Le chœur, qui est très souvent un dédoublement de la voix soliste, est placé à l’intérieur de l’orchestre et non à sa place habituelle. Il doit effectuer une transition sonore entre la chanteuse et l’orchestre en émergeant des instruments comme une source sonore porteuse de mots et de sens. Le texte chanté par la soprano est très souvent disséminé à l’intérieur des voix du chœur qui se partageront les différentes couleurs de voyelles et de consonnes rejoignant à la fois les harmonies instrumentales et l’articulation de la voix soliste.
L’orchestre, lui non plus, n’est pas disposé de façon traditionnelle. Deux ensembles complets de cordes encadrent le groupe central composé des bois et des cuivres. Un piano, deux harpes et quatre percussions (utilisant assez massivement les steal-drums jamaïcains) viennent compléter l’ensemble.
La musique électronique qui se déroule en temps-réel, c’est à dire en s’adaptant aux tempi de l’orchestre, est composée principalement à partir des trois entités principales : l’orchestre, le chœur et la voix soliste.

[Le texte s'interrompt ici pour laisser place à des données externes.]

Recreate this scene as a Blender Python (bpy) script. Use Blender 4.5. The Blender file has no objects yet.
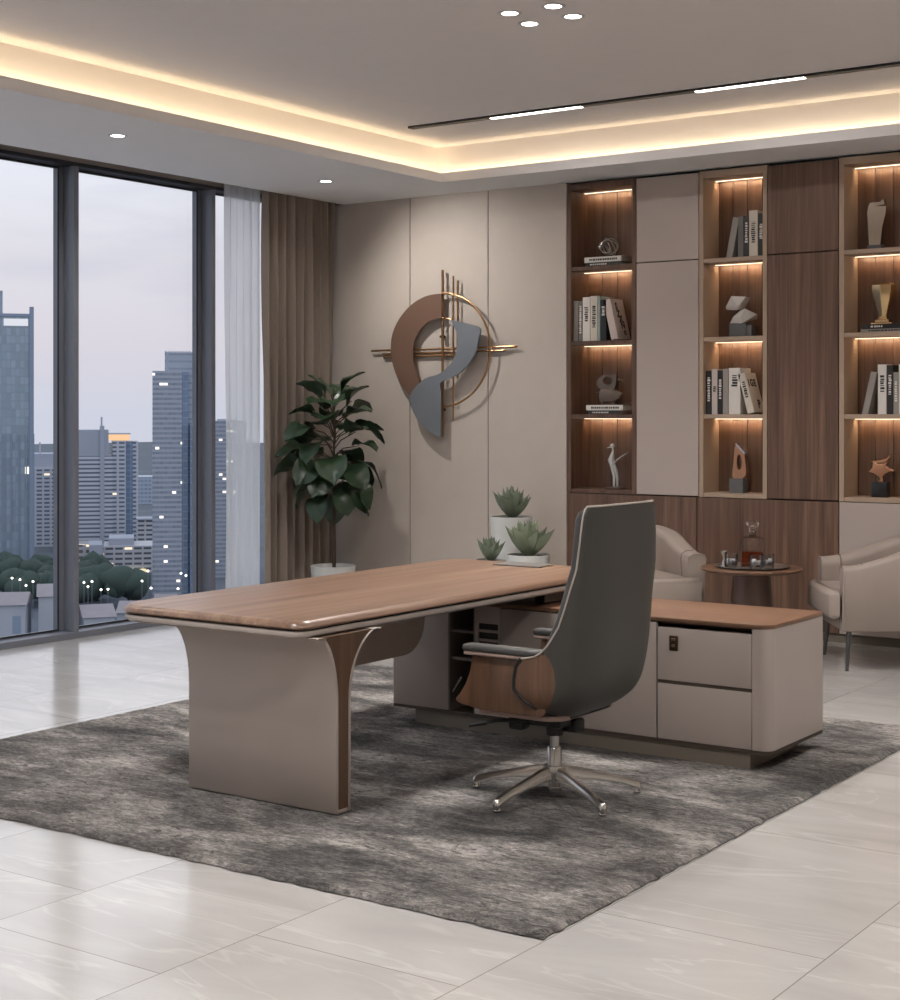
import bpy, bmesh, math, random
from mathutils import Vector, Matrix
R_ = math.radians
PI = math.pi
S = bpy.context.scene
COL = S.collection
rnd = random.Random(7)

# ------------------------------------------------------------------ helpers
class MB:
    def __init__(s):
        s.v = []; s.f = []
    def add(s, vs, fs):
        n = len(s.v); s.v += [tuple(p) for p in vs]; s.f += [tuple(i + n for i in f) for f in fs]; return s
    def bm(s, b):
        b.verts.ensure_lookup_table(); b.verts.index_update()
        s.add([v.co[:] for v in b.verts], [[v.index for v in f.verts] for f in b.faces]); b.free(); return s
    def box(s, x0, x1, y0, y1, z0, z1, r=0, seg=2):
        b = bmesh.new(); bmesh.ops.create_cube(b, size=1)
        for v in b.verts:
            v.co = Vector(((x0+x1)/2 + v.co.x*(x1-x0), (y0+y1)/2 + v.co.y*(y1-y0), (z0+z1)/2 + v.co.z*(z1-z0)))
        if r: bmesh.ops.bevel(b, geom=b.edges[:], offset=r, segments=seg, profile=.5, affect='EDGES')
        return s.bm(b)
    def prism(s, poly, axis, a0, a1, r=0, seg=2):
        """poly: 2d points; axis x -> (y,z), y -> (x,z), z -> (x,y)"""
        def P(p, a):
            return (a, p[0], p[1]) if axis == 'x' else (p[0], a, p[1]) if axis == 'y' else (p[0], p[1], a)
        b = bmesh.new()
        A = [b.verts.new(P(p, a0)) for p in poly]; B = [b.verts.new(P(p, a1)) for p in poly]
        n = len(poly)
        c0 = b.faces.new(A); c1 = b.faces.new(B[::-1])
        for i in range(n): b.faces.new((A[i], B[i], B[(i+1) % n], A[(i+1) % n]))
        bmesh.ops.recalc_face_normals(b, faces=b.faces[:])
        if r:
            es = list(c0.edges) + list(c1.edges)
            bmesh.ops.bevel(b, geom=es, offset=r, segments=seg, profile=.5, affect='EDGES')
        bmesh.ops.triangulate(b, faces=[f for f in b.faces if len(f.verts) > 4])
        return s.bm(b)
    def lathe(s, prof, c=(0, 0, 0), n=32):
        vs = []; fs = []
        m = len(prof)
        for (r, z) in prof:
            for k in range(n):
                a = 2*PI*k/n; vs.append((c[0]+r*math.cos(a), c[1]+r*math.sin(a), c[2]+z))
        for i in range(m-1):
            for k in range(n):
                fs.append((i*n+k, i*n+(k+1) % n, (i+1)*n+(k+1) % n, (i+1)*n+k))
        if prof[0][0] > 1e-6: fs.append(tuple(range(n-1, -1, -1)))
        if prof[-1][0] > 1e-6: fs.append(tuple((m-1)*n+k for k in range(n)))
        return s.add(vs, fs)
    def tube(s, pts, rad, n=8, closed=False, flat=1.0):
        pts = [Vector(p) for p in pts]; m = len(pts)
        if not hasattr(rad, '__len__'): rad = [rad]*m
        vs = []; fs = []; prev = None
        for i, p in enumerate(pts):
            if closed: t = pts[(i+1) % m] - pts[i-1]
            else: t = pts[min(i+1, m-1)] - pts[max(i-1, 0)]
            t.normalize()
            if prev is None:
                u = t.cross(Vector((0, 0, 1)))
                if u.length < 1e-3: u = t.cross(Vector((1, 0, 0)))
            else: u = prev - t*prev.dot(t)
            u.normalize(); prev = u; w = t.cross(u)
            for k in range(n):
                a = 2*PI*k/n; vs.append(p + u*math.cos(a)*rad[i] + w*math.sin(a)*rad[i]*flat)
        for i in range(m if closed else m-1):
            j = (i+1) % m
            for k in range(n): fs.append((i*n+k, i*n+(k+1) % n, j*n+(k+1) % n, j*n+k))
        if not closed:
            fs.append(tuple(range(n-1, -1, -1))); fs.append(tuple((m-1)*n+k for k in range(n)))
        return s.add(vs, fs)
    def loft(s, rings, caps=True, closed=True):
        n = len(rings[0]); vs = [p for r in rings for p in r]; fs = []
        for i in range(len(rings)-1):
            for k in range(n if closed else n-1):
                fs.append((i*n+k, i*n+(k+1) % n, (i+1)*n+(k+1) % n, (i+1)*n+k))
        if caps and closed:
            fs.append(tuple(range(n-1, -1, -1))); fs.append(tuple((len(rings)-1)*n+k for k in range(n)))
        return s.add(vs, fs)
    def xf(s, M):
        s.v = [tuple(M @ Vector(p)) for p in s.v]; return s
    def merge(s, o): return s.add(o.v, o.f)
    def build(s, name, mat, parent=None, world=False, ang=35, loc=None, rot=None):
        me = bpy.data.meshes.new(name)
        v = s.v
        if world and parent is not None:
            inv = Matrix.Translation(-parent.location); v = [tuple(inv @ Vector(p)) for p in v]
        me.from_pydata(v, [], s.f); me.update()
        b = bmesh.new(); b.from_mesh(me); bmesh.ops.recalc_face_normals(b, faces=b.faces[:]); b.to_mesh(me); b.free()
        if ang:
            for p in me.polygons: p.use_smooth = True
            me.set_sharp_from_angle(angle=R_(ang))
        me.materials.append(mat)
        o = bpy.data.objects.new(name, me); COL.objects.link(o)
        if parent is not None: o.parent = parent
        if loc: o.location = loc
        if rot: o.rotation_euler = rot
        return o

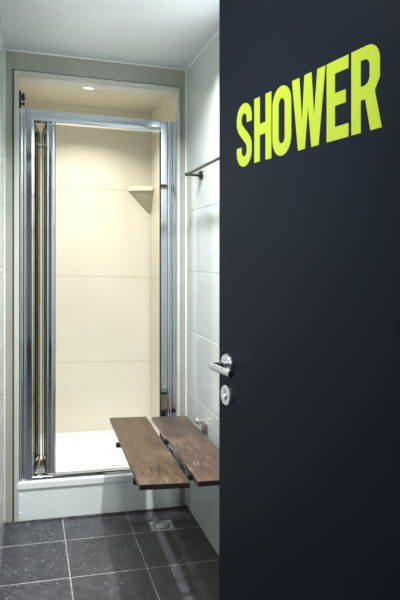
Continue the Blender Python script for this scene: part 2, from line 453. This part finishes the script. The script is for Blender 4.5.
# ------------------------------------------------------------------ shower tray
tray = thing('shower_tray', 'white shower tray behind the chrome sill', 'shower tray', (0.365, 3.55, 0.16))
bm = B()
box(bm, OX0 + 0.002, OX1 - 0.002, YB + 0.122, SY - 0.002, 0.14, 0.205)
build('basin', bm, M['acrylic'], tray)
bm = B()
box(bm, OX0 + 0.002, OX1 - 0.002, YB + 0.122, YB + 0.15, 0.205, 0.216, 0.004)
box(bm, OX0 + 0.002, OX1 - 0.002, SY - 0.02, SY - 0.002, 0.205, 0.232, 0.006)
box(bm, OX0 + 0.002, OX0 + 0.02, YB + 0.15, SY - 0.02, 0.205, 0.222, 0.004)
box(bm, OX1 - 0.02, OX1 - 0.002, YB + 0.15, SY - 0.02, 0.205, 0.222, 0.004)
build('rim', bm, M['acrylic'], tray)
bm = B(); lathe(bm, (0.079, 3.40, 0.205), (0, 0, 1), [(0.018, 0), (0.018, 0.012), (0.015, 0.022), (0.008, 0.027), (0, 0.028)], 28)
w_ = build('waste_cover', bm, M['beige'], tray, smooth=True); w_['label'] = 'beige domed waste cover'

# ------------------------------------------------------------------ bifold shower door
sd = thing('shower_door', 'chrome framed bifold shower door with its narrow glass leaves folded open', 'shower door', (0.36, 3.2, 0.201))
FY0, FY1 = YB + 0.000, YB + 0.045
Z0, Z1 = 0.202, 2.100
bm = B()      # left jamb: wall channel with rounded ridges and a flat face
box(bm, -0.044, 0.022, FY0 + 0.008, FY1, Z0, Z1, 0.002)
tube(bm, [(-0.0325, FY0 + 0.008, Z0 + .002), (-0.0325, FY0 + 0.008, Z1 - .002)], 0.0075, 36)
tube(bm, [(-0.015, FY0 + 0.007, Z0 + .002), (-0.015, FY0 + 0.007, Z1 - .002)], 0.0045, 36)
box(bm, -0.009, 0.021, FY0, FY0 + 0.012, Z0 + 0.004, Z1 - 0.001, 0.002, 2)
build('jamb', bm, M['chrome'], sd, smooth=True, angle=14)
bm = B()      # right jamb
box(bm, 0.692, 0.7775, FY0 + 0.010, FY1, Z0, Z1 - 0.002, 0.002)
box(bm, 0.690, 0.722, FY0 + 0.001, FY0 + 0.014, Z0 + 0.003, Z1 - 0.004, 0.003, 3)
tube(bm, [(0.740, FY0 + 0.009, Z0 + .002), (0.740, FY0 + 0.009, Z1)], 0.0115, 40)
box(bm, 0.756, 0.7775, FY0 + 0.002, FY0 + 0.02, Z0 + .002, Z1 - 0.001, 0.003)
build('jamb', bm, M['chrome'], sd, smooth=True, angle=14)
bm = B()
box(bm, 0.6865, 0.6895, FY0 + 0.001, FY0 + 0.016, Z0 + 0.004, 2.04)
for z in (0.615, 1.74): box(bm, 0.691, 0.724, FY0 - 0.005, FY0 + 0.002, z, z + 0.014, 0.0015)
build('door_catch', bm, M['dark_metal'], sd)
bm = B()      # header with a rounded lower lip
extrude_poly(bm, [(0.0205, FY1, 2.040), (0.0205, FY0, 2.040), (0.0205, FY0 - 0.004, 2.0415), (0.0205, FY0 - 0.0045, 2.043), (0.0205, FY0 - 0.0030, 2.060),
                  (0.0205, FY0 - 0.0015, 2.0625), (0.0205, FY0 + 0.0045, 2.0635), (0.0205, FY0 + 0.0045, 2.098), (0.0205, FY0 + 0.006, 2.0995), (0.0205, FY1, 2.0995)], (0.671, 0, 0))
build('header', bm, M['chrome'], sd)
bm = B()
extrude_poly(bm, [(0.0205, FY1, 0.202), (0.0205, FY0 + 0.002, 0.202), (0.0205, FY0 + 0.002, 0.215), (0.0205, FY0 + 0.006, 0.221), (0.0205, FY1, 0.221)], (0.671, 0, 0))
build('threshold', bm, M['chrome'], sd, smooth=True)


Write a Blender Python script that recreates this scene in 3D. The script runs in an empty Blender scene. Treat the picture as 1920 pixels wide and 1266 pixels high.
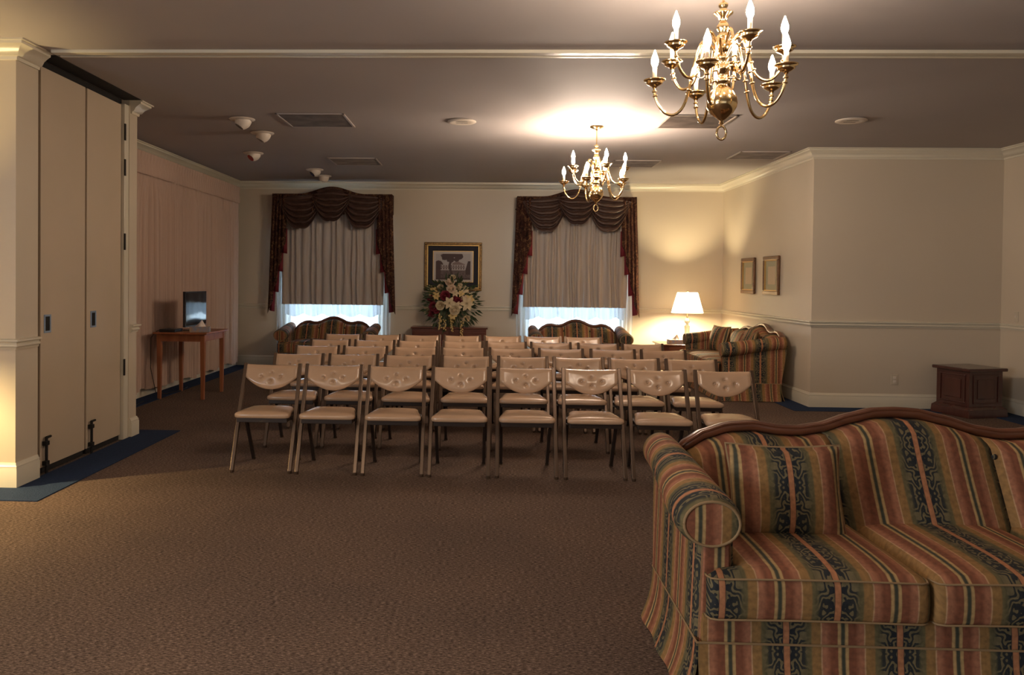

Certains tutti d’orchestre, « samplés » dans mes compositions ultérieures, auront pour effet de créer des duplications retardées et spatialisées de l’orchestre réel, comme s’il s’éloignait ou s’approchait physiquement des auditeurs. Un chœur de synthèse (réalisé grâce au programme Psola) vient se placer en contrepoint du chœur réel. Entièrement construit à partir des enregistrements des textes d’Emily Dickinson, il établit des jonctions entre langage parlé et chanté, entre phonèmes et consonnes bruitées. Cette même matière, réduite à une seule voix, formera une mélopée mélodique dont l’origine est pourtant une voix parlée. Un dispositif de spatialisation composé de six sources distribuées autour du public produit non seulement les déplacements de toutes ces couches mais aussi l’espace virtuel duquel elles proviennent.
Composer aujourd’hui c’est aussi construire l’espace acoustique qui déploie les ondes sonores, et prendre en compte la distance qui sépare cet espace du public. À l’autre bout de la chaîne, parti de l’espace mental des poèmes d’Emily Dickinson, et comme pour lui en donner une « incarnation sonore », se trouve l’espace réel des sons. Dans un cas comme dans l’autre, l’espace est « en soi » et « au-delà ».
P.S. Tout au long de ce travail, j’ai bénéficié des conseils avisés et bienveillants de Claire Malroux, sa traductrice française. Qu’elle en soit ici chaleureusement remerciée.
Philippe Manoury, Paris, le 29 Août 2003.